Nakba, Abbas, Trump and the region

May 17,2017 -JORDAN TIMES – Michael Jansen

While the 69th anniversary of Israel’s conquest of 78 per cent of Palestine was marked on May 15 by sporadic clashes in the West Bank, Palestinian President Mahmoud Abbas was in India visiting a technology institute which is expected to help Palestinians set up a $12 million high-tech sector in Ramallah.

On Tuesday, Abbas met Indian Prime Minister Narendra Modi in a bid to convince him to press his Israeli counterpart, Benjamin Netanyahu, when they meet in July to resume negotiations on the basis of the moribund two-state solution involving the emergence of a Palestinian state alongside Israel.
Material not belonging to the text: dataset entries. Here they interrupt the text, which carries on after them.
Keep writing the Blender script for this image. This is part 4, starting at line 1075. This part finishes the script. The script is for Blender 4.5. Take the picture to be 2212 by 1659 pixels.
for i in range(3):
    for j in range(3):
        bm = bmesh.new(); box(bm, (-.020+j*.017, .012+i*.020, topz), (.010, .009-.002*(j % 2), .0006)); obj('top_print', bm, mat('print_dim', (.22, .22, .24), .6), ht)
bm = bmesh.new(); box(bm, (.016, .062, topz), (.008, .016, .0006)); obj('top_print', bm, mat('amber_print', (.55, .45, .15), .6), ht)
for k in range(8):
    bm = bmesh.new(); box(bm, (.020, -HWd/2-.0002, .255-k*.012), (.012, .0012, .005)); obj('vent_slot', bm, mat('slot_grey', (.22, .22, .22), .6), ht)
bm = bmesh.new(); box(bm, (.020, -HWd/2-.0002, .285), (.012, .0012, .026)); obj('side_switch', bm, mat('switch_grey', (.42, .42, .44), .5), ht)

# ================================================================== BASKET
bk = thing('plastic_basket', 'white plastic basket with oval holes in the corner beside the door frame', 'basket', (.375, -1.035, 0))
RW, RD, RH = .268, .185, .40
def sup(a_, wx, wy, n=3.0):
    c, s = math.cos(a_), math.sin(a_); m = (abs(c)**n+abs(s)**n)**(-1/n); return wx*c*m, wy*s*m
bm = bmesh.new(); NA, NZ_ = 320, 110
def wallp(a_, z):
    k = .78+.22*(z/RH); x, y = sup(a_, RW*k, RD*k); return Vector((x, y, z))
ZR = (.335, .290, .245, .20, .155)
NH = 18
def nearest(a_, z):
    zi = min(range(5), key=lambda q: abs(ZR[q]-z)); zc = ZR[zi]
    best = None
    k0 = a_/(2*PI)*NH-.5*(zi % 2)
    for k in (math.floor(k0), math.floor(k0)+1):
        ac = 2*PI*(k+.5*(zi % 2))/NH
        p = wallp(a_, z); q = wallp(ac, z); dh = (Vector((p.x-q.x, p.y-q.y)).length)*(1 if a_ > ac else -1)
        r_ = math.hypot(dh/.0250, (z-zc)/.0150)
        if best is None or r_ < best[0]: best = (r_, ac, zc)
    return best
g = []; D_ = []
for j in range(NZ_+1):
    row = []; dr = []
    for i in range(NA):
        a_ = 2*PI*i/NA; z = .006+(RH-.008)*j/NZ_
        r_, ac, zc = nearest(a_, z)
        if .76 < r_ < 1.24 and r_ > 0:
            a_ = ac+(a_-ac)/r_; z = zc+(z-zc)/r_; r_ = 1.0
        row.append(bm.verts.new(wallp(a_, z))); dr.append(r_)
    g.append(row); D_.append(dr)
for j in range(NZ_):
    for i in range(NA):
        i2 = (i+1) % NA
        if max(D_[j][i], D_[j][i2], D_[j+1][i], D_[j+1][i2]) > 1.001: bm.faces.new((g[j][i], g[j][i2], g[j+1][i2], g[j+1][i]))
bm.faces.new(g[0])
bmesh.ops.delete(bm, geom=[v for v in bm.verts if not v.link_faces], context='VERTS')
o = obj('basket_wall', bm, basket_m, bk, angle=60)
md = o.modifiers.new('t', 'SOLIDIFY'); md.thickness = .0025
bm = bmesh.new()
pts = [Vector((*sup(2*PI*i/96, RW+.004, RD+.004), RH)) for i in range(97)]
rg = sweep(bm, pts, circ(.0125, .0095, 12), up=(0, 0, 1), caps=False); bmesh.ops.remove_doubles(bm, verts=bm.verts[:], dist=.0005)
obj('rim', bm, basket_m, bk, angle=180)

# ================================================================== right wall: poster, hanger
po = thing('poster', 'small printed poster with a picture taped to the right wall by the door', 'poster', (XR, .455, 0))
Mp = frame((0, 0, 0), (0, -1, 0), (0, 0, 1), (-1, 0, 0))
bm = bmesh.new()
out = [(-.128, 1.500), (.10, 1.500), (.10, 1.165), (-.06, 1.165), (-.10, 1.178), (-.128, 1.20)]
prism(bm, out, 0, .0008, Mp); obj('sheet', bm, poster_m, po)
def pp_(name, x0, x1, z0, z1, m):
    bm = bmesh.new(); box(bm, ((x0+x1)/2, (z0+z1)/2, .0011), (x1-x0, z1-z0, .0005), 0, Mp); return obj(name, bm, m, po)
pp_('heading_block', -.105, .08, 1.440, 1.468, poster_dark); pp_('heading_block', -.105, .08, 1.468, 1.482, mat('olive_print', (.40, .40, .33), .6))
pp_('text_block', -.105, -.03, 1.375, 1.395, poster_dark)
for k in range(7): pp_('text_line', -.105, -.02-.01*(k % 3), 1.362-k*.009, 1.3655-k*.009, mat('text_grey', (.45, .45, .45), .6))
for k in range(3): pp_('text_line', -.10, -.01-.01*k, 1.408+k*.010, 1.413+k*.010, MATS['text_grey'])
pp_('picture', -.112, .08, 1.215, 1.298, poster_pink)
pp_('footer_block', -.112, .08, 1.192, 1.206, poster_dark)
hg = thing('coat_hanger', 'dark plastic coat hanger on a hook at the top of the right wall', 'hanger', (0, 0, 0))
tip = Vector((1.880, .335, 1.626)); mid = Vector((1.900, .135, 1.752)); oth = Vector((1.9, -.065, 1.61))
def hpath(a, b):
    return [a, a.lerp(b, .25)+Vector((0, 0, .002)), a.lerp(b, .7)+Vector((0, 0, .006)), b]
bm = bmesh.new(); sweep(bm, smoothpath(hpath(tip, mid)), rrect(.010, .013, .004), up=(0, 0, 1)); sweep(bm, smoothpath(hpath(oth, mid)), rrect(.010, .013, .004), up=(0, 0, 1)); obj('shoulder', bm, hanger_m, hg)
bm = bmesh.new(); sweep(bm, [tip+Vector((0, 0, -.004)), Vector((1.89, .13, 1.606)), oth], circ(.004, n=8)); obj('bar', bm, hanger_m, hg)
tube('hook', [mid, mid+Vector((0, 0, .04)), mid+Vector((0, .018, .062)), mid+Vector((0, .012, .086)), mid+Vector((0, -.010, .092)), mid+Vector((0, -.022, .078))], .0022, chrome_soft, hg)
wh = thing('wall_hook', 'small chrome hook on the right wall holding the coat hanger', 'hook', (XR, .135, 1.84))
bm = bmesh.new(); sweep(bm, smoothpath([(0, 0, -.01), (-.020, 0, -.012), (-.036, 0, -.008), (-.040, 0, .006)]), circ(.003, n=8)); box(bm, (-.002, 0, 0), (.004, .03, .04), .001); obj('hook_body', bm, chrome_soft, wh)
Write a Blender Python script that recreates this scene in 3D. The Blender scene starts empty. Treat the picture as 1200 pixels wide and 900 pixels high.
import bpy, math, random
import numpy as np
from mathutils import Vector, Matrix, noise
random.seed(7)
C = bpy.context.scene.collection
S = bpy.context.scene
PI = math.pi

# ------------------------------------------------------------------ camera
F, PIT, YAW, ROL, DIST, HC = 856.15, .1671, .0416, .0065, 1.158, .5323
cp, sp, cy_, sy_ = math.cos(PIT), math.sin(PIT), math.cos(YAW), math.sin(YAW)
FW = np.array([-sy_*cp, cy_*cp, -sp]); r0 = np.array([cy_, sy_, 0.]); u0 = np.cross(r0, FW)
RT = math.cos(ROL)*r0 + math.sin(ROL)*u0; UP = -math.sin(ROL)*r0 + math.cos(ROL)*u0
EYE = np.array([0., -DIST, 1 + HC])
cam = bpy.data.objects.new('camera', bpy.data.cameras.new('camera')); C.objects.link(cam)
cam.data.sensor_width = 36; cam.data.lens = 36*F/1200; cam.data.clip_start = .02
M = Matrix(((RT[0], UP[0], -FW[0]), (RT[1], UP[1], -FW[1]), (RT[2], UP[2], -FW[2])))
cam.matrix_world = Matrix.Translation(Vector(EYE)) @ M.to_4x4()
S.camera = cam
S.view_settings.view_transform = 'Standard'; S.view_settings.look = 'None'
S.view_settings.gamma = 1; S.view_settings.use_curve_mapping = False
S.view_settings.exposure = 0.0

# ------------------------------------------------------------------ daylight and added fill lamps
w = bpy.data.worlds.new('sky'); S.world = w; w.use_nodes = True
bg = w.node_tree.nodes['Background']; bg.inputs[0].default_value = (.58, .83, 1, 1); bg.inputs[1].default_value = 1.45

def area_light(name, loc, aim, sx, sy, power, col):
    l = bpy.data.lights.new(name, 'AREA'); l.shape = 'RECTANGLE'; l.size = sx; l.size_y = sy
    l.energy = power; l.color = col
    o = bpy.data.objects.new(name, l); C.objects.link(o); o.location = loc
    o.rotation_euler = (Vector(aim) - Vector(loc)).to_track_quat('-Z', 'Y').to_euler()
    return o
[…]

A Hindu nationalist supportive of Israel, Modi is unlikely to take up this pointless mission. 

Netanyahu has spurred Israeli colonisation of the West Bank and East Jerusalem in order to prevent the creation of a Palestinian state by planting enough Israeli colonists to make it impossible for their withdrawal.

Abbas clearly did not want to be in Palestine for this anniversary. Perhaps he did not want to be reminded of his family’s flight from his hometown of Safad, in the Galilee, during the 1948 war when he was 13 years old.

Perhaps he does not want to remember his days as a refugee in Damascus, Cairo and Doha before becoming involved with Yasser Arafat’s Fateh.

In spite of all his faults and failings, Arafat did, after all, put Palestine back on the world map during the late 1960s and 1970s.

Today, Palestine is a virtual state rather than a state with national territory and borders. Palestinians remain stateless with no hope of securing a state.

The timing of Abbas’ visit to India is significant.

He simply sought an excuse to be absent from Ramallah on this anniversary.

As the godfather of the 1993 Oslo accord, he bears considerable blame for its failure to bring forth a Palestinian state.

Arafat used to travel often in order to escape the realities of the situation in Palestine.

Abbas is faced with a challenge Arafat did not encounter: the mass hunger strike of hundreds of Palestinian prisoners incarcerated in Israeli jails.

The strike is seen by Abbas as a challenge to his tenure as it is led by Marwan Barghouthi, a figure many Palestinians would like to see freed as South African freedom fighter Nelson Mandela was released and stand for the Palestinian presidency.

Abbas, 82, is not yet ready for a successor.

Abbas has already met US counterpart Donald Trump who, during his campaign for the presidency, pledged to move the US embassy from Tel Aviv to Jerusalem, thereby recognising the city as Israel’s capital and finishing off the hope that the fate of the city, occupied in two stages by Israel, in 1948 and in 1967, could be negotiated.

Since all 86 of the foreign missions accredited to Israel are located in Tel Aviv, a shift of the US embassy would be a damaging political event, not just the relocation of a bunch of diplomats and their staff.

Now in office, Trump is said to be reassessing whether moving the embassy would harm the prospects for a Palestinian-Israeli peace deal, which he has suggested could be reached by persuading Arab governments to normalise relations with Israel without obtaining the quid pro quo demanded by the 2002 Arab summit: full Israeli withdrawal from the territories occupied in 1967.

This is a non-starter that would add insult to the injury of a decision by the Trump administration to move the embassy.

While Trump is set to be feted on the coming weekend when he meets Saudi King Salman, Gulf Cooperation Council leaders and rulers from state members of the Organisation of Islamic Cooperation, he is certain to be told that his proposed shift of US embassy would deeply anger Muslims everywhere.

He will also hear that Arabs cannot make peace with Israel until a Palestinian state is assured. However much some Arab leaders would like to ditch the Palestinian cause, this is not an option in the post-Arab Spring region where populations rose up against their leaders and ousted them.

No Arab policy maker can forget that the 1948 Palestinian Nakba triggered military coups in Syria, Egypt and Iraq, and ultimately Libya.

Be assured Trump, who hates to be briefed on past events as well as current developments, will not know this.

His decision to make Saudi Arabia the initial destination of his first presidential foreign tour was rash because he is to follow bilateral talks with the Saudis and multilateral talks with Muslim leaders with a visit to Israel where he will be unable to offer Netanyahu either an embassy move nor negotiations with Arab leaders without a halt to Israeli colonisation of East Jerusalem and the West Bank and the relaunch of talks with Abbas. 

Following Trump’s visit to Israel, he is set to go to the Vatican where Pope Francis could very well bring up the awkward issue of the exodus of Palestinian Christians from their homeland and their region and the US failure to protect Christians in Syria and Iraq from the brutalities of Daesh and Al Qaeda.